07. May 2009. | 06:44

Source: Beta

Photo: Beta

Kosovo officials and media on May 6 said that the International Monetary Fund Board of Directors has approved Kosovo's application for membership. The board secretly voted on Kosovo's IMF membership application on May 5.

Kosovo officials and media on May 6 said that the International Monetary Fund Board of Directors has approved Kosovo's application for membership. The board secretly voted on Kosovo's IMF membership application on May 5.

Kosovo Prime Minister Hashim Thaci told reporters on May 6 that the government was notified that Kosovo's bid for admission to the IMF is on track. Kosovo state TV reported that 100 out of 185 IMF members voted to accept Kosovo, adding that the results will be unveiled on May 8.

President Boris Tadic said that preventing Kosovo's inclusion in the IMF was an unlikely prospect from the start, and added this does not mean Kosovo has become an independent state.

"That is neither good nor tragic news, because a country becomes truly independent and internationally recognized in the full sense of the word only after it has become a member of the U.N.," Tadic told journalists after giving a lecture to students of the teachers college in the western Serbian town of Uzice.
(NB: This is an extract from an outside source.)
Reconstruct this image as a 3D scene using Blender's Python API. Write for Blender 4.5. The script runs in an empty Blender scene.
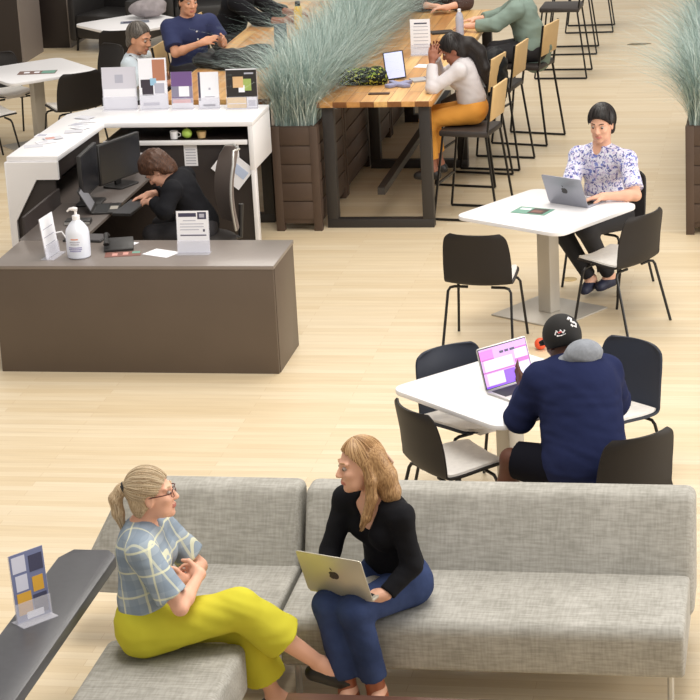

Tadic pointed out that Serbia's fight to preserve its integrity is mostly limited to the U.N. and the Hague-based International Court of Justice. He added Serbia "is and always will be against Kosovo's independence."

Prime Minister Mirko Cvetkovic said it is realistic to expect Kosovo to gain IMF membership, but stressed that the government will continue to insist that Kosovo must not become a U.N. member.

"The majority of states have not acknowledged Kosovo, but those that have hold the majority of capital in the IMF, which is why it is realistic to expect Kosovo's accession," Cvetkovic said.

Deputy Prime Minister Mladjan Dinkic said Serbia did everything it could to express its opposition to the announced admission of Kosovo by the IMF. "We are not changing our stand on Serbia's sovereignty and if Kosovo becomes a member of the IMF, then it will certainly have to pay its share of the debt," Dinkic said in Kragujevac.

He said that Serbia has opposed Kosovo's accession to the IMF, although, as he put it, membership of international financial institutions does not equal sovereignty.